What you are asked to do.
Only the pictures are omitted; repeat all other data exactly.

Data to process.
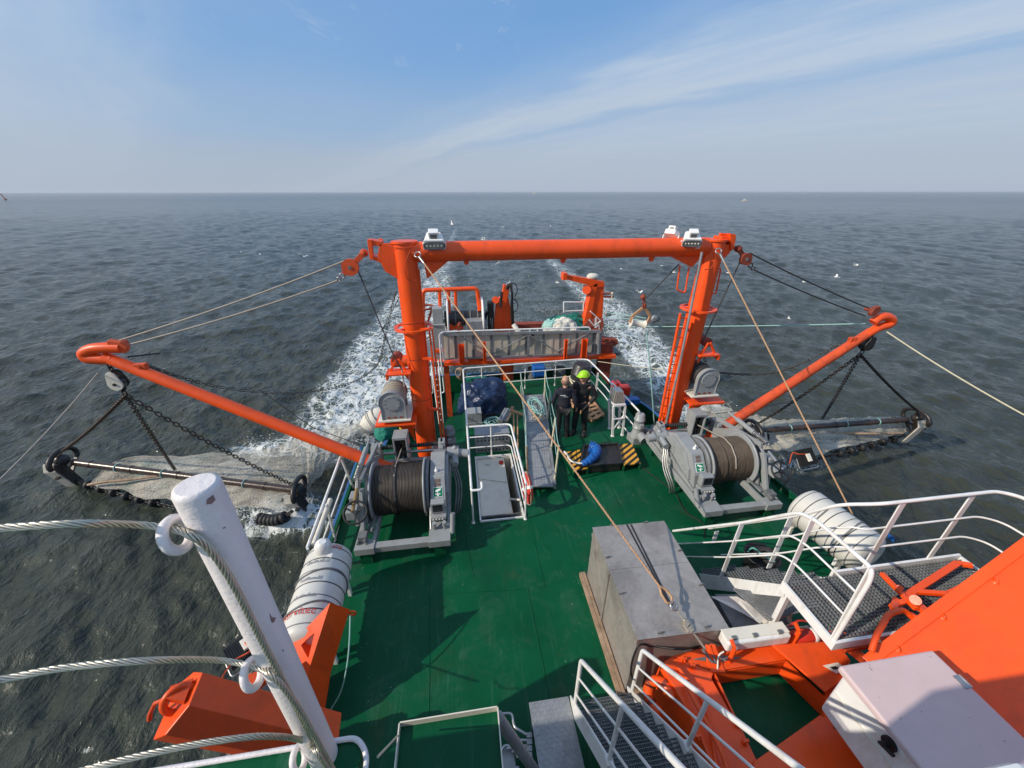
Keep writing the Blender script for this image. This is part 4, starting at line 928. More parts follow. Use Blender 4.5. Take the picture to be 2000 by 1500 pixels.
    B('brake_spring', lambda m: m.tube([V((-2.02+.045*math.cos(i*.7), 6.02-.0042*i, 1.34+.045*math.sin(i*.7))) for i in range(90)], .009, 5), STEEL, 0)
    B('spindle', lambda m: m.cyl((-2.0, 5.55, 1.22), (-2.0, 5.12, 1.10), .03, None, 10), mat('brass', (.40, .24, .10), .4, .2, 9, metal=.6) if side < 0 else STEEL, 0)
    hw = V((-1.95, 5.10, 1.10)); ax = V((.05, -.62, .78)).normalized(); f0, f1, _ = frame(ax)
    wh = B('hand_wheel', lambda m: m.torus(hw, ax, .185, .018, 32, 8), BLACK, 0)
    ns = 3 if side < 0 else 6
    for k in range(ns):
        q = 2*math.pi*(k+.25)/ns; B('spoke', lambda m: m.bar(hw-ax*.02, hw+f0*(.18*math.cos(q))+f1*(.18*math.sin(q)), .03, .012, ax), BLACK, 0, wh)
    B('hub', lambda m: m.cyl(hw-ax*.04, hw+ax*.02, .035, None, 12), BLACK, 0, wh)
    B('linkage', lambda m: (m.bar((-2.0, 5.4, .5), (-1.85, 5.0, .44), .04, .06), m.cyl((-1.88, 5.7, .44), (-1.88, 5.0, .50), .028, None, 10), m.cyl((-2.0, 5.6, .46), (-2.0, 5.0, .47), .024, None, 10), m.box(-2.0, -1.86, 5.05, 5.2, .44, .56), m.cyl((-1.8, 5.9, .5), (-1.8, 5.2, .5), .03, None, 10)), GREYD, 0)
    B('valve_block', lambda m: (m.box(-2.18, -2.0, 5.25, 5.45, .78, .96), m.box(-2.16, -2.04, 5.5, 5.7, .95, 1.06)), GREY, .012)
    return root
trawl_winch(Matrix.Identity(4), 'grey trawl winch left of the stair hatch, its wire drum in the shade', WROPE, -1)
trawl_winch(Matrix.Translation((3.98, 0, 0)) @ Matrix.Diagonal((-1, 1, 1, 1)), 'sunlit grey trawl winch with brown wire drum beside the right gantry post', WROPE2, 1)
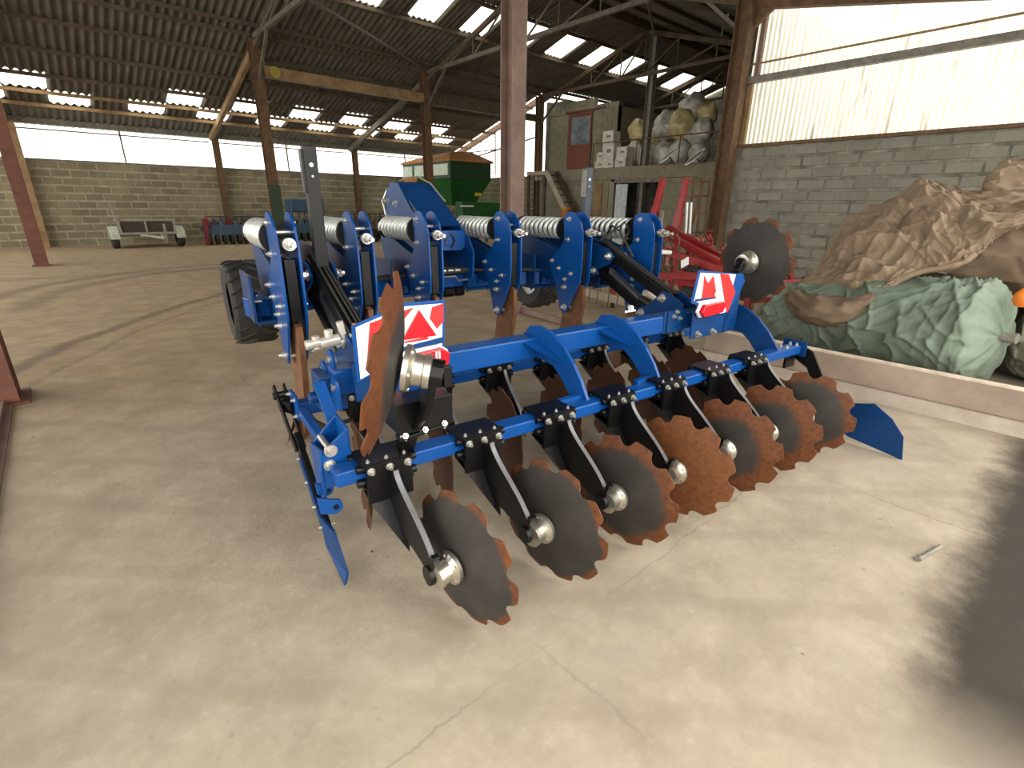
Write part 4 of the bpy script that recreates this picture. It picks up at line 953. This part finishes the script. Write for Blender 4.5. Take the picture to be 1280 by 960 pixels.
for j in range(nv+1):
    for i in range(nu+1):
        s_, t = i/nu, j/nv; q = cr([cr(r, s_) for r in G], t)
        u1 = s_*7-t*3.2; u2 = s_*3+t*4.5
        def sr(a, b_, c, k): return max(-.3, 1-abs(nz(a, b_, c))*k)
        w_ = (sr(u1*.9, u2*.3, 4.2, 3)-.4)*.05 + (sr(u1*1.9+3, u2*.7, 9.1, 3.4)-.3)*.028 + (sr(s_*9+t*5, t*5-s_*3, 2.2, 3.4)-.3)*.022 + nz(s_*30, t*20, 2.2)*.009 + (sr(u1*.5, u2*.9, 1.2, 2.6)-.4)*.045
        w_ += .03*math.exp(-abs(nz(u1*.8+5, u2*.35, 7))*16) + .022*math.exp(-abs(nz(s_*6-t*6, t*2+s_*2, 3.3))*16) + .018*math.exp(-abs(nz(s_*11+t*3, t*7, 8.3))*14) - .03*math.exp(-abs(nz(u1*.6+9, u2*.5, 1.7))*18)
        q = q + Vector((-.75, 0, .65))*w_
        b.v.append(q)
for j in range(nv):
    for i in range(nu):
        a = j*(nu+1)+i; b.f.append([a, a+nu+1, a+nu+2, a+1]); b.mi.append(0)
o = thingm(b, 'loose_tarpaulin', M_btarp, 'crumpled loose tan tarpaulin thrown over the rolls, its folded hem hanging over the green one', 'tarpaulin', smooth='all')
sm = o.modifiers.new('thickness', 'SOLIDIFY'); sm.thickness = .014
P = [atX(992, 374, 6.32), atX(1003, 393, 6.2), atX(1025, 404, 6.12), atX(1050, 405, 6.08), atX(1075, 396, 6.06), atX(1090, 376, 6.06), atX(1122, 352, 6.08), atX(1150, 340, 6.1), atX(1178, 335, 6.12), atX(1204, 328, 6.15), atX(1218, 317, 6.2)]
b = MB(); pp = [cr(P, k/60) for k in range(61)]; b.tube(pp, [.03+.012*nz(k*.4, 0, 1) for k in range(61)], 8); h = b.build('folded_hem', M_btarp, o, smooth='all', org=tuple(o.location))
# crumpled lobe of the same sheet hanging over the far end of the green roll
P = [atX(990, 366, 6.25), atX(1004, 380, 6.08), atX(1022, 388, 5.98), atX(1048, 390, 5.93), atX(1072, 384, 5.93), atX(1094, 370, 5.95)]
b = MB(); pp = [cr(P, k/40) for k in range(41)]; n = 36
for i, p in enumerate(pp):
    d = (pp[min(i+1, 40)]-pp[max(i-1, 0)]).normalized(); a_ = d.cross(Vector((0, 0, 1))).normalized(); c2 = a_.cross(d)
    for j in range(n):
        th = 2*pi*j/n; w_ = 1-abs(nz(i*.12+th*.7, cos(th)*1.5, sin(th)*1.5))*2.5; rr = (.135*sin(pi*min(1, (i+3)/44))+.02) + .04*w_
        b.v.append(p + a_*cos(th)*rr*1.1 + c2*sin(th)*rr*.9)
for i in range(40):
    for j in range(n): b.f.append([i*n+j, i*n+(j+1) % n, (i+1)*n+(j+1) % n, (i+1)*n+j]); b.mi.append(0)
b.f.append(list(range(n))[::-1]); b.mi.append(0); b.f.append([40*n+j for j in range(n)]); b.mi.append(0)
b.build('drooping_fold', M_btarp2, o, smooth='all', org=tuple(o.location))
# orange object at the right edge
b = MB(); c = atX(1281, 374, 5.9); b.lathe([(0, -.07), (.05, -.06), (.075, -.02), (.075, .03), (.05, .07), (.03, .09), (0, .095)], c, (0, 0, 1), 20)
thingm(b, 'orange_float', M_orange, 'small orange rounded cap resting against the green roll at the right edge', 'float', smooth=True)
# small steel pin on the floor, rail by the left post
b = MB(); b.cyl((2.80, .165, .012), (3.0, .115, .012), .010, 10); b.cyl((2.79, .168, .013), (2.81, .163, .013), .014, 10)
thingm(b, 'loose_pin', M_greysteel, 'small grey steel pin lying alone on the concrete floor at the right', 'pin', smooth=True)
ra = empty('floor_rail', 'low grey brown steel rail along the floor at the left edge', 'rail', (-.6, 3, 0))
b = MB(); b.bb((-.68, .5, 0), (-.60, 5.55, .055)); b.bb((-.60, .5, 0), (-.555, 5.5, .02)); b.build('rail', M_tansteel, ra, org=(-.6, 3, 0))
b = MB(); b.bb((-.80, .5, 0), (-.68, 5.55, .03)); b.build('timber_strip', M_curb, ra, org=(-.6, 3, 0))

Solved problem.
Keep writing the Blender script for this image. This is part 4, starting at line 928. More parts follow. Use Blender 4.5. Take the picture to be 2000 by 1500 pixels.
    B('brake_spring', lambda m: m.tube([V((-2.02+.045*math.cos(i*.7), 6.02-.0042*i, 1.34+.045*math.sin(i*.7))) for i in range(90)], .009, 5), STEEL, 0)
    B('spindle', lambda m: m.cyl((-2.0, 5.55, 1.22), (-2.0, 5.12, 1.10), .03, None, 10), mat('brass', (.40, .24, .10), .4, .2, 9, metal=.6) if side < 0 else STEEL, 0)
    hw = V((-1.95, 5.10, 1.10)); ax = V((.05, -.62, .78)).normalized(); f0, f1, _ = frame(ax)
    wh = B('hand_wheel', lambda m: m.torus(hw, ax, .185, .018, 32, 8), BLACK, 0)
    ns = 3 if side < 0 else 6
    for k in range(ns):
        q = 2*math.pi*(k+.25)/ns; B('spoke', lambda m: m.bar(hw-ax*.02, hw+f0*(.18*math.cos(q))+f1*(.18*math.sin(q)), .03, .012, ax), BLACK, 0, wh)
    B('hub', lambda m: m.cyl(hw-ax*.04, hw+ax*.02, .035, None, 12), BLACK, 0, wh)
    B('linkage', lambda m: (m.bar((-2.0, 5.4, .5), (-1.85, 5.0, .44), .04, .06), m.cyl((-1.88, 5.7, .44), (-1.88, 5.0, .50), .028, None, 10), m.cyl((-2.0, 5.6, .46), (-2.0, 5.0, .47), .024, None, 10), m.box(-2.0, -1.86, 5.05, 5.2, .44, .56), m.cyl((-1.8, 5.9, .5), (-1.8, 5.2, .5), .03, None, 10)), GREYD, 0)
    B('valve_block', lambda m: (m.box(-2.18, -2.0, 5.25, 5.45, .78, .96), m.box(-2.16, -2.04, 5.5, 5.7, .95, 1.06)), GREY, .012)
    return root
trawl_winch(Matrix.Identity(4), 'grey trawl winch left of the stair hatch, its wire drum in the shade', WROPE, -1)
trawl_winch(Matrix.Translation((3.98, 0, 0)) @ Matrix.Diagonal((-1, 1, 1, 1)), 'sunlit grey trawl winch with brown wire drum beside the right gantry post', WROPE2, 1)
Write part 4 of the bpy script that recreates this picture. It picks up at line 953. This part finishes the script. Write for Blender 4.5. Take the picture to be 1280 by 960 pixels.
for j in range(nv+1):
    for i in range(nu+1):
        s_, t = i/nu, j/nv; q = cr([cr(r, s_) for r in G], t)
        u1 = s_*7-t*3.2; u2 = s_*3+t*4.5
        def sr(a, b_, c, k): return max(-.3, 1-abs(nz(a, b_, c))*k)
        w_ = (sr(u1*.9, u2*.3, 4.2, 3)-.4)*.05 + (sr(u1*1.9+3, u2*.7, 9.1, 3.4)-.3)*.028 + (sr(s_*9+t*5, t*5-s_*3, 2.2, 3.4)-.3)*.022 + nz(s_*30, t*20, 2.2)*.009 + (sr(u1*.5, u2*.9, 1.2, 2.6)-.4)*.045
        w_ += .03*math.exp(-abs(nz(u1*.8+5, u2*.35, 7))*16) + .022*math.exp(-abs(nz(s_*6-t*6, t*2+s_*2, 3.3))*16) + .018*math.exp(-abs(nz(s_*11+t*3, t*7, 8.3))*14) - .03*math.exp(-abs(nz(u1*.6+9, u2*.5, 1.7))*18)
        q = q + Vector((-.75, 0, .65))*w_
        b.v.append(q)
for j in range(nv):
    for i in range(nu):
        a = j*(nu+1)+i; b.f.append([a, a+nu+1, a+nu+2, a+1]); b.mi.append(0)
o = thingm(b, 'loose_tarpaulin', M_btarp, 'crumpled loose tan tarpaulin thrown over the rolls, its folded hem hanging over the green one', 'tarpaulin', smooth='all')
sm = o.modifiers.new('thickness', 'SOLIDIFY'); sm.thickness = .014
P = [atX(992, 374, 6.32), atX(1003, 393, 6.2), atX(1025, 404, 6.12), atX(1050, 405, 6.08), atX(1075, 396, 6.06), atX(1090, 376, 6.06), atX(1122, 352, 6.08), atX(1150, 340, 6.1), atX(1178, 335, 6.12), atX(1204, 328, 6.15), atX(1218, 317, 6.2)]
b = MB(); pp = [cr(P, k/60) for k in range(61)]; b.tube(pp, [.03+.012*nz(k*.4, 0, 1) for k in range(61)], 8); h = b.build('folded_hem', M_btarp, o, smooth='all', org=tuple(o.location))
# crumpled lobe of the same sheet hanging over the far end of the green roll
P = [atX(990, 366, 6.25), atX(1004, 380, 6.08), atX(1022, 388, 5.98), atX(1048, 390, 5.93), atX(1072, 384, 5.93), atX(1094, 370, 5.95)]
b = MB(); pp = [cr(P, k/40) for k in range(41)]; n = 36
for i, p in enumerate(pp):
    d = (pp[min(i+1, 40)]-pp[max(i-1, 0)]).normalized(); a_ = d.cross(Vector((0, 0, 1))).normalized(); c2 = a_.cross(d)
    for j in range(n):
        th = 2*pi*j/n; w_ = 1-abs(nz(i*.12+th*.7, cos(th)*1.5, sin(th)*1.5))*2.5; rr = (.135*sin(pi*min(1, (i+3)/44))+.02) + .04*w_
        b.v.append(p + a_*cos(th)*rr*1.1 + c2*sin(th)*rr*.9)
for i in range(40):
    for j in range(n): b.f.append([i*n+j, i*n+(j+1) % n, (i+1)*n+(j+1) % n, (i+1)*n+j]); b.mi.append(0)
b.f.append(list(range(n))[::-1]); b.mi.append(0); b.f.append([40*n+j for j in range(n)]); b.mi.append(0)
b.build('drooping_fold', M_btarp2, o, smooth='all', org=tuple(o.location))
# orange object at the right edge
b = MB(); c = atX(1281, 374, 5.9); b.lathe([(0, -.07), (.05, -.06), (.075, -.02), (.075, .03), (.05, .07), (.03, .09), (0, .095)], c, (0, 0, 1), 20)
thingm(b, 'orange_float', M_orange, 'small orange rounded cap resting against the green roll at the right edge', 'float', smooth=True)
# small steel pin on the floor, rail by the left post
b = MB(); b.cyl((2.80, .165, .012), (3.0, .115, .012), .010, 10); b.cyl((2.79, .168, .013), (2.81, .163, .013), .014, 10)
thingm(b, 'loose_pin', M_greysteel, 'small grey steel pin lying alone on the concrete floor at the right', 'pin', smooth=True)
ra = empty('floor_rail', 'low grey brown steel rail along the floor at the left edge', 'rail', (-.6, 3, 0))
b = MB(); b.bb((-.68, .5, 0), (-.60, 5.55, .055)); b.bb((-.60, .5, 0), (-.555, 5.5, .02)); b.build('rail', M_tansteel, ra, org=(-.6, 3, 0))
b = MB(); b.bb((-.80, .5, 0), (-.68, 5.55, .03)); b.build('timber_strip', M_curb, ra, org=(-.6, 3, 0))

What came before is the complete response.